----- Material provided -----

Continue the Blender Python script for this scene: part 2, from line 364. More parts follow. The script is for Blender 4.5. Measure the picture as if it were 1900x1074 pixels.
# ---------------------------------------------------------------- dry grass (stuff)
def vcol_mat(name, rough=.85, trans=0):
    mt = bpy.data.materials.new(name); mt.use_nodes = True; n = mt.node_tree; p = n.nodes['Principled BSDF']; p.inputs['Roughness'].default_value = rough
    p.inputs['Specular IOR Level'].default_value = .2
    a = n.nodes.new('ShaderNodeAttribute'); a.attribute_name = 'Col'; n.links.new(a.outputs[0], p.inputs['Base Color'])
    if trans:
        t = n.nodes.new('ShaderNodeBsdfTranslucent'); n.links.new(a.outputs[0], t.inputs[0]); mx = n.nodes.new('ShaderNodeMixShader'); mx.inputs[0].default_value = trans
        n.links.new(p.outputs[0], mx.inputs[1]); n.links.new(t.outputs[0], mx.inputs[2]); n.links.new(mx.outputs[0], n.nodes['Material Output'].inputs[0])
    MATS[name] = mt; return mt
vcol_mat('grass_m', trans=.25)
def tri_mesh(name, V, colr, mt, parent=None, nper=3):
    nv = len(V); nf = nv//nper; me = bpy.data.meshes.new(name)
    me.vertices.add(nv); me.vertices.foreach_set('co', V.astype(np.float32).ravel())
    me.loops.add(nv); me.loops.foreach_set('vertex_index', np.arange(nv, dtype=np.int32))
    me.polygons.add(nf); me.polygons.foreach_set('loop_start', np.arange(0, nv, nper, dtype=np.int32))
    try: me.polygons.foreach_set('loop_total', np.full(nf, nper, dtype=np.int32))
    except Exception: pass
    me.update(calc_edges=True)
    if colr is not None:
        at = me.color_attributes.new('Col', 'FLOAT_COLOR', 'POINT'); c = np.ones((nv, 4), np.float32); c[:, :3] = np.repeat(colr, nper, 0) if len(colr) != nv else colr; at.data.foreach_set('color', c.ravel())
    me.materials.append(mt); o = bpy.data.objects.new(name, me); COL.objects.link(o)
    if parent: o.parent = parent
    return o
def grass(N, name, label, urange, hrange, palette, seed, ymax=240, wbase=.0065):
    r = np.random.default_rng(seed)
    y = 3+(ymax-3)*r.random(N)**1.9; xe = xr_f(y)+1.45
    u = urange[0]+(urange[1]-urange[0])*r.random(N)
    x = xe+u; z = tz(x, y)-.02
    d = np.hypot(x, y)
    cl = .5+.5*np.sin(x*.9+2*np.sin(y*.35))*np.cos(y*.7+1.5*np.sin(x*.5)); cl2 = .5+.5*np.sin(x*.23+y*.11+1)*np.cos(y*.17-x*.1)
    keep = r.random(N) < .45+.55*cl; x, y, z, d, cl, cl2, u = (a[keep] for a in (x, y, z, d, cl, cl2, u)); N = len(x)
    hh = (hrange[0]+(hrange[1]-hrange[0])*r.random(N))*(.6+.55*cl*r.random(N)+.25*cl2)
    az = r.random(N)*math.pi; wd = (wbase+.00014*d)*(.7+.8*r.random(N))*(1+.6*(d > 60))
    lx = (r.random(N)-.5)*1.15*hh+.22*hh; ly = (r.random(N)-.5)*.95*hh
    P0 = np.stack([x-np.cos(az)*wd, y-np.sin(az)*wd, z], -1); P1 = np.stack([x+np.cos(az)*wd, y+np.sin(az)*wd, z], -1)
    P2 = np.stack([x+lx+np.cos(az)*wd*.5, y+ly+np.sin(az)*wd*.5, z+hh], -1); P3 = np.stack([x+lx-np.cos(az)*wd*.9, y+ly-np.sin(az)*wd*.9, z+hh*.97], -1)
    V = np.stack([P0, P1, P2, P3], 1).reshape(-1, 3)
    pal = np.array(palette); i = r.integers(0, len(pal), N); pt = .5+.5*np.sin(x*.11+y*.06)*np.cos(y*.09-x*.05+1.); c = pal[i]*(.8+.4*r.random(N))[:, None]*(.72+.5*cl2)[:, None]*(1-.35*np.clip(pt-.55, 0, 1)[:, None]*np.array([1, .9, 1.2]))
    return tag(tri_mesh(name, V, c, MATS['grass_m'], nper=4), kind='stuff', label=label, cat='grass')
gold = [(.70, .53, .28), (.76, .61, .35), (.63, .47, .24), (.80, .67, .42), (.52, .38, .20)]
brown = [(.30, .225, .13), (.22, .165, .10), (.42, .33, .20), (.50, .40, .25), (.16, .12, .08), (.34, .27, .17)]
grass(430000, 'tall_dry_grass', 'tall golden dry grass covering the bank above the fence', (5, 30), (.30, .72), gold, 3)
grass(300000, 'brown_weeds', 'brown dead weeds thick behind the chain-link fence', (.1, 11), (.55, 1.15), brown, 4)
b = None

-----
----- Material provided -----

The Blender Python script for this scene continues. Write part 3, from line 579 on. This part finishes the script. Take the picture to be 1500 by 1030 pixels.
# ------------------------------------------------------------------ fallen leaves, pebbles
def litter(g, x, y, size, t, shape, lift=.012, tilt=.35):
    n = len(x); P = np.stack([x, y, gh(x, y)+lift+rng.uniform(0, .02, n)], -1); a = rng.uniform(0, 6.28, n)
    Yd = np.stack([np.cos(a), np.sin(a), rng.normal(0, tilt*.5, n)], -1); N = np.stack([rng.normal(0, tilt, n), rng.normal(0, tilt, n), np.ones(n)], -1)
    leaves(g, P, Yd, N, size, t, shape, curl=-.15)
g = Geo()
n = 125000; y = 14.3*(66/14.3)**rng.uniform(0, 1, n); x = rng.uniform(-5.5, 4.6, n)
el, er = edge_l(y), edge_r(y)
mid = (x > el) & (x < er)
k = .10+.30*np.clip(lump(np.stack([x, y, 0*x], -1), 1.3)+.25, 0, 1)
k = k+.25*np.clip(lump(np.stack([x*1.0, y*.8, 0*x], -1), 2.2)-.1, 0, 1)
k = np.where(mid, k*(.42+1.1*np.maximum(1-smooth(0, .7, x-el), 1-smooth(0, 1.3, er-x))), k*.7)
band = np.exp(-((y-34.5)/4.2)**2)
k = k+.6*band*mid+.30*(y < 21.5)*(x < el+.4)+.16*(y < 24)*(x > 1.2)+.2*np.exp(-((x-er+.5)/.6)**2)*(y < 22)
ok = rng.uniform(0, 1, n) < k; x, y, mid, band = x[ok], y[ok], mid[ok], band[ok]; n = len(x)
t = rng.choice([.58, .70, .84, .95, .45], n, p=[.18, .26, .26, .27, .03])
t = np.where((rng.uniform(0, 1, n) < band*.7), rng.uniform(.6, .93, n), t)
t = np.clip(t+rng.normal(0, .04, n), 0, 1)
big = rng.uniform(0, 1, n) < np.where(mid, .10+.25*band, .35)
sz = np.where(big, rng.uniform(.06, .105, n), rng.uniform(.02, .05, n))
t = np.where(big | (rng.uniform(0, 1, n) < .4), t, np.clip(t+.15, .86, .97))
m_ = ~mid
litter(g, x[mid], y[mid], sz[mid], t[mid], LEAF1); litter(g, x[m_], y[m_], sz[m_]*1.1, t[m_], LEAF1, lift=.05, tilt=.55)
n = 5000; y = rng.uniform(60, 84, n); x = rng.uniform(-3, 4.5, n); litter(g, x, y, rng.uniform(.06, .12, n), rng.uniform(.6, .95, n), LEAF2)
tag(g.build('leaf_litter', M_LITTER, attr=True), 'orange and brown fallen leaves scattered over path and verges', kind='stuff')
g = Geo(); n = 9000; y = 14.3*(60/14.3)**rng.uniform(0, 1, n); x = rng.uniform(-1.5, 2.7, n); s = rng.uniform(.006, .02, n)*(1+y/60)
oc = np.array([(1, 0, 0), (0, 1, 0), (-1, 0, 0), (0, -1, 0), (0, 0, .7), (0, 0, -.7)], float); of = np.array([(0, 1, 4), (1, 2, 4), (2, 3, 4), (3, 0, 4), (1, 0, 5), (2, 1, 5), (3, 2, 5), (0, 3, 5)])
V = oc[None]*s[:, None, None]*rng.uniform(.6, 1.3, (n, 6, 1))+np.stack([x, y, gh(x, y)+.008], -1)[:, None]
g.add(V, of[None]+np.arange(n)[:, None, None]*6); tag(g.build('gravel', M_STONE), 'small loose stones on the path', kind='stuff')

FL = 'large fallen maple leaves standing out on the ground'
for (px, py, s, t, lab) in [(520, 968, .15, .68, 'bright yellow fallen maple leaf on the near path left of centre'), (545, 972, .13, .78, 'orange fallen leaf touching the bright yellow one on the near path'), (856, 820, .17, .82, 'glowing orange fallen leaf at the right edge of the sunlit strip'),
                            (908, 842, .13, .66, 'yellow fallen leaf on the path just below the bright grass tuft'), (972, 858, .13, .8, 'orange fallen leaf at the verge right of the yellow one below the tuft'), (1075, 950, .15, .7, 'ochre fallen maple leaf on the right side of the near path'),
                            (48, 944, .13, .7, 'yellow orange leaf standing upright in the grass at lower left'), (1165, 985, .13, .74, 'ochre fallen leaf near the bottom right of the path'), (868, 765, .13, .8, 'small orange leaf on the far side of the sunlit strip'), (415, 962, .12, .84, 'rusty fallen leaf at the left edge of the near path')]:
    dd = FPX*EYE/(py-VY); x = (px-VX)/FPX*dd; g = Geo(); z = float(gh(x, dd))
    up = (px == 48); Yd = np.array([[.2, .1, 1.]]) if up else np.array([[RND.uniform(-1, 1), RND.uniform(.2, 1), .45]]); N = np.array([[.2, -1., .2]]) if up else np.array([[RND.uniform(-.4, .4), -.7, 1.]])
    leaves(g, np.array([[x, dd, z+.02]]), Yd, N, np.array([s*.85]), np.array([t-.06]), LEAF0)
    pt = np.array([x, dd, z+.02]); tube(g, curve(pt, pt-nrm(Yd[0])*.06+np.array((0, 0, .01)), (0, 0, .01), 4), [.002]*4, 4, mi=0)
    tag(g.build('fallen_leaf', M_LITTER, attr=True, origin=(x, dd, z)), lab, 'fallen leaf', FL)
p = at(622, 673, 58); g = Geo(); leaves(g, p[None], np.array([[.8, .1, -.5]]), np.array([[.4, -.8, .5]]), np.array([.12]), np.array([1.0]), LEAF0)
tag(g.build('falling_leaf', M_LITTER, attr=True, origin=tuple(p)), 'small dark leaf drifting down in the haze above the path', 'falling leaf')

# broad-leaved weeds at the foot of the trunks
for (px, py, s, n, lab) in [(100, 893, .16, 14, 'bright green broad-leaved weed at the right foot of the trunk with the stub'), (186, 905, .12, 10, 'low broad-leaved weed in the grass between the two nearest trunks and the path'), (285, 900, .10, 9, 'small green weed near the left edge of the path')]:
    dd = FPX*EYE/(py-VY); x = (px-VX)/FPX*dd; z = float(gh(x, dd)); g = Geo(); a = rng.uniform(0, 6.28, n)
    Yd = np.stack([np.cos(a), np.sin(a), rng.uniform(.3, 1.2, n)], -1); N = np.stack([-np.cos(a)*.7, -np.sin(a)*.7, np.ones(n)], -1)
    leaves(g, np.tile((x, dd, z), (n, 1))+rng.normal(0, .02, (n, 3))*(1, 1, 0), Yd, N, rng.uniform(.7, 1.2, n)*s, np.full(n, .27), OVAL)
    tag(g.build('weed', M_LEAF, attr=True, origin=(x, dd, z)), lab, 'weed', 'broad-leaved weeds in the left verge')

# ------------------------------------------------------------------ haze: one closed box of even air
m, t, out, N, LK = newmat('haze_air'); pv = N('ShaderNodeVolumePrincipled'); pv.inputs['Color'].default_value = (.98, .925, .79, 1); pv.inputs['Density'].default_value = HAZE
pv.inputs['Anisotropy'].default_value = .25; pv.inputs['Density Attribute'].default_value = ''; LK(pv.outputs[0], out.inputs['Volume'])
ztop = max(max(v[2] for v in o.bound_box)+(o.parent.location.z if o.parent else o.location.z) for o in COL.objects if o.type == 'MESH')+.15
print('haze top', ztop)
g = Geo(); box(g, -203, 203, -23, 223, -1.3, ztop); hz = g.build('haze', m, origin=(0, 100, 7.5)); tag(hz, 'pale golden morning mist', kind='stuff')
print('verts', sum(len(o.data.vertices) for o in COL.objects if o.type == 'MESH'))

-----

What is expected:
Select and copy every line of the listing with the word "from".

Written answer:
Continue the Blender Python script for this scene: part 2, from line 364. More parts follow. The script is for Blender 4.5. Measure the picture as if it were 1900x1074 pixels.
The Blender Python script for this scene continues. Write part 3, from line 579 on. This part finishes the script. Take the picture to be 1500 by 1030 pixels.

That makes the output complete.